India’s equity benchmarks are likely to open on flat note with downward bias amid lack of major cues. With the country is gearing up for general elections, analysts expect the market to move in a narrow range. Foreign portfolio investors continued their selling by offloading shares on every rise.

Gift Nifty at 22,255 indicates that NSE Nifty50 is likely to open down as Nifty Feb futures closed at 22,217.20 and Nifty March futures at 22,359.15. BSE Sensex, too, is likely to follow a similar path.

As global cues are negative with the US stocks and equities across Asia-Pacific region down, experts believe domestic markets will see profit taking at every rise.

“If we look at the F&O data, FII’s have reduced some of their net short positions in the index futures segment and in the options segment, put writing was seen in Nifty at 22000 strike,” said Ruchit Jain, Lead Research, 5Paisa.com.

Also read: Stocks that will see action today: February 21, 2024

According to Jain, 22000-21900 is the immediate support for the index, while positional support base has shifted higher to 21600. On the higher side, the up move could continue towards 22450-22500 in the near-term which is the extension levels added to the recent swing low, he added.

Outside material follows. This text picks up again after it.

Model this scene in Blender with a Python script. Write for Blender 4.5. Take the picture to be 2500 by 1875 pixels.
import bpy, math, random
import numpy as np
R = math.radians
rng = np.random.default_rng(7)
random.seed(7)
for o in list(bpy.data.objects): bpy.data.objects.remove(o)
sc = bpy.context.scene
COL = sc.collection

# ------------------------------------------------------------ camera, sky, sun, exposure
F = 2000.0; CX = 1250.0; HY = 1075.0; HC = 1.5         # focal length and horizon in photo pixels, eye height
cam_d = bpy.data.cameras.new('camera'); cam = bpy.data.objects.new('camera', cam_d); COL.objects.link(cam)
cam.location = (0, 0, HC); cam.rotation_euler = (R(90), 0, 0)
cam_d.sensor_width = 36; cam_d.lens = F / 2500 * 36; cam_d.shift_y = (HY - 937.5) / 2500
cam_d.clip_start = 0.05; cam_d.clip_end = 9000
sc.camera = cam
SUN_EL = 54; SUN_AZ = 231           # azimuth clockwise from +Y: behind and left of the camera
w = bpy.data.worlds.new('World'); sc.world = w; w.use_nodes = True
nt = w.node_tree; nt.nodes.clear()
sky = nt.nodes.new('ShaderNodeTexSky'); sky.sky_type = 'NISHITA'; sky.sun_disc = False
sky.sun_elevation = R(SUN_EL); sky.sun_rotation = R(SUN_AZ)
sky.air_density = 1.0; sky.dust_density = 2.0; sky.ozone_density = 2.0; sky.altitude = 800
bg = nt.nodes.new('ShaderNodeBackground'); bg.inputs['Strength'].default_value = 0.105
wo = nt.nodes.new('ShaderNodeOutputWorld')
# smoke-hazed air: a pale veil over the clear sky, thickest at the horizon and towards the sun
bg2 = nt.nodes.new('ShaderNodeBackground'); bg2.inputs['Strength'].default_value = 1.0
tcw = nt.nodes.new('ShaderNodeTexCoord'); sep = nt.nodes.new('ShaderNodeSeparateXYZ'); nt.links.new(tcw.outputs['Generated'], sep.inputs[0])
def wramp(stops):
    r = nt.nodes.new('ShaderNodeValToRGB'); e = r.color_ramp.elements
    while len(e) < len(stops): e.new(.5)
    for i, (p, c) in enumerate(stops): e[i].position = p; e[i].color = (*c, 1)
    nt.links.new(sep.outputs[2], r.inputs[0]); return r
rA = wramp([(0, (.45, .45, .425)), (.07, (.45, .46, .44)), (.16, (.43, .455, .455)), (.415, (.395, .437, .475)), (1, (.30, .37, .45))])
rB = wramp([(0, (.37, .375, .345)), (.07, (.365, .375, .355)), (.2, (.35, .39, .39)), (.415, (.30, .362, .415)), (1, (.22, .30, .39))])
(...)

Ashwin Ramani, Derivatives and Technical Analyst at SAMCO Securities, said the foreign portfolio investors (FPIs) Long-Short ratio rose from 38.24 per cent on February 16 to 39.25 per cent on February 19 as the FPI’s continued to build long positions in index futures for the second consecutive day.

“The put writers (bulls) further strengthened their position at the 22,000 strike today. The 22,100 strike saw a good battle between the call (bears) and put writers, which kept the Nifty choppy on intraday basis in the first half. A follow up buying from the current level can accelerate the momentum, which can take the Index even higher,” he added.